The first thing Miller espouses is that, by age 50, your job searching should really begin within your already well-established employment and associate network, and though it's still needed, this puts less reliance on an actual resume which is a good thing. He also encourages job seekers over 50 to be open to engaging with a new network of workers, ideally those younger than themselves. Millennial workers are neither to be feared nor to be ignored, as a mutual and respectful working and social relationship between your generation and theirs can be hugely beneficial. As some of your over-50 working peer group begins to age out of the workforce, that's exactly when (and why) it becomes imperative to embrace the younger set. And yes, one of them actually could be your next boss.

Some additional resume and personal branding tips:

1. Personal contact information should not include your home address or home telephone number, only a mobile number. Use a Gmail address (not AOL or Earthlink or some other older provider), or even better, get your own domain email, e.g., john@johnsmith.com. If you use any social media professionally by sharing your work content or trends in your industry on it, provide those channels, like your Twitter and Instagram handles. But leave off the personal Facebook accounts, which should be heavily locked down. Check your privacy settings.

2. If you feel the need to list any skills that would be pertinent to the job you're seeking, make sure they're relevant to the now. No need to inform prospective employers that you're proficient in MS-DOS or another antiquated and no longer used platform or programming language. Stick to the current only. As far as job history, Miller suggests going back no further than 15 years. No need to list your first job out of college. He also recommends you state previous employment goals reached in a way to “show me what you've done, don't tell me.” See No. 4 on how to do this. In general, eliminate older dates and limit your resume to two pages or less.

3. Getting on LinkedIn is a must. It's imperative to move in the same rooms the movers are in, and they're moving in there. Water that account daily as if it's a plant that you definitely need to keep alive, so that it will eventually bloom for you.

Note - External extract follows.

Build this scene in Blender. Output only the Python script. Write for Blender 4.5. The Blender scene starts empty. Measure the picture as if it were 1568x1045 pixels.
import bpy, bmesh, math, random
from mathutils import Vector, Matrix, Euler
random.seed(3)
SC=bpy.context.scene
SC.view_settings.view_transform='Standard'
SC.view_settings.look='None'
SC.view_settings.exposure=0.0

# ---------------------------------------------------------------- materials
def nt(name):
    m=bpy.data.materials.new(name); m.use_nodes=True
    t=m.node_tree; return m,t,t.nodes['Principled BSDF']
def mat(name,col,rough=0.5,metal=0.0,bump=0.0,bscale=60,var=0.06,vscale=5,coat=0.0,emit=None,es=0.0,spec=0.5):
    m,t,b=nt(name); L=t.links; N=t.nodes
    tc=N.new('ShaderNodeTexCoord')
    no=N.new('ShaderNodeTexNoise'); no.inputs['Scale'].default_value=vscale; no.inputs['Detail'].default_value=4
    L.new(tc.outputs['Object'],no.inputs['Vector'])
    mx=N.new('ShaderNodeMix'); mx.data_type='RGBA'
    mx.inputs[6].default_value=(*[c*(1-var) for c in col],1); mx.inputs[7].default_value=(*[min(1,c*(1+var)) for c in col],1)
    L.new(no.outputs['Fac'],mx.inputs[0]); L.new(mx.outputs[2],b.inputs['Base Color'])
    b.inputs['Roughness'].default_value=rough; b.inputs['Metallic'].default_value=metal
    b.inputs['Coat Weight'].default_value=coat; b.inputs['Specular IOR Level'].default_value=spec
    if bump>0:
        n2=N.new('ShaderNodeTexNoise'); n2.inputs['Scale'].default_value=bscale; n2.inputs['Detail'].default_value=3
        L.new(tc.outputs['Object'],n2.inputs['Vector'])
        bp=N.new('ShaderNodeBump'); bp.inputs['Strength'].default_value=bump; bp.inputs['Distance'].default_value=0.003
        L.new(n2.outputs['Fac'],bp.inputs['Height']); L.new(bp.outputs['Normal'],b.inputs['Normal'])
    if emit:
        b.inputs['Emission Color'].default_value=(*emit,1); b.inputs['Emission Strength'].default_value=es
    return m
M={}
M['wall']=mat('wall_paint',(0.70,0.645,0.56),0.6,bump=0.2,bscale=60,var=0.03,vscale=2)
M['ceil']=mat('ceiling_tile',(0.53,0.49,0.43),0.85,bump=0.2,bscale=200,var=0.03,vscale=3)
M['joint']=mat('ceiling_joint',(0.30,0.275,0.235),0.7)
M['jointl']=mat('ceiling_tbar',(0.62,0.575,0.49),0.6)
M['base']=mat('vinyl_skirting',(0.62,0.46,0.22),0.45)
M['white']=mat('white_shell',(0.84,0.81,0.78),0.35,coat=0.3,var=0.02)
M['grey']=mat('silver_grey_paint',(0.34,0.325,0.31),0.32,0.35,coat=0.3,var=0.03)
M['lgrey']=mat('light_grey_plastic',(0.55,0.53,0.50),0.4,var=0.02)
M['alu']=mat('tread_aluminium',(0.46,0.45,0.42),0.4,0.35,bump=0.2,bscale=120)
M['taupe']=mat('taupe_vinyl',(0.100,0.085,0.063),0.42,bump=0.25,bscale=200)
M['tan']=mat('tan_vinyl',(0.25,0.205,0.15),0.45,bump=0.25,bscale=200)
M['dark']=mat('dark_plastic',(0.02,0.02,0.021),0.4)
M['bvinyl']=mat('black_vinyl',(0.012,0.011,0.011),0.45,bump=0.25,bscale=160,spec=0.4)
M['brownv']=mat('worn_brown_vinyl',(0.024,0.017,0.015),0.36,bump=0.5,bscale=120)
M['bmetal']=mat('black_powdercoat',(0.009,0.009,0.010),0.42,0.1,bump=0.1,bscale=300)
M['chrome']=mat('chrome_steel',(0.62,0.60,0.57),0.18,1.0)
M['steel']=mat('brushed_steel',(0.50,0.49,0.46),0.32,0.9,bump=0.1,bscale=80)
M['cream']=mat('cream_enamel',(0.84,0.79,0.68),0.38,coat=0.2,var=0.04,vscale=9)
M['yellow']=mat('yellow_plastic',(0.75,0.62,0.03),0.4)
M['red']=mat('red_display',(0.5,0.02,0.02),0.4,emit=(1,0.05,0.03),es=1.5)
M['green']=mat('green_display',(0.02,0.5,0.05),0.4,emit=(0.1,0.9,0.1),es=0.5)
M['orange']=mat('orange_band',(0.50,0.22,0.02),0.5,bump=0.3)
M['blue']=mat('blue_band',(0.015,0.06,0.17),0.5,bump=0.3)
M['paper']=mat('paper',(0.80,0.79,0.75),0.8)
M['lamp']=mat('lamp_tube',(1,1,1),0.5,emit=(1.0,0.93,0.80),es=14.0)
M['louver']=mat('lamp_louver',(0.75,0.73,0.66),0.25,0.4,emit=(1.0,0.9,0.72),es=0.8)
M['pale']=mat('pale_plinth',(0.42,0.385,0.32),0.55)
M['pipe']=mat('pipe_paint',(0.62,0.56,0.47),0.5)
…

4. Becoming a personal brand is no longer seen as obnoxious. Rather, it's seen as obvious. Talking about your career outside of the office and on social media, even creating a YouTube channel and uploading yourself speaking about trends in your industry, unofficially makes you an expert. Also, starting your own blog and writing and sharing industry trends on there also makes you an expert in the making. How? When future employers Google your name, those platforms, blog entries and videos will appear in their search results, and suddenly you've moved to the top of their prospect list. It's the best way to show what you've done, in a way that a paper resume just can't do. As a matter of fact, your resume should be accessible on your own website. Never thought of buying the domain of your name? It's easier and cheaper than you think and could make all the difference when seeking a job.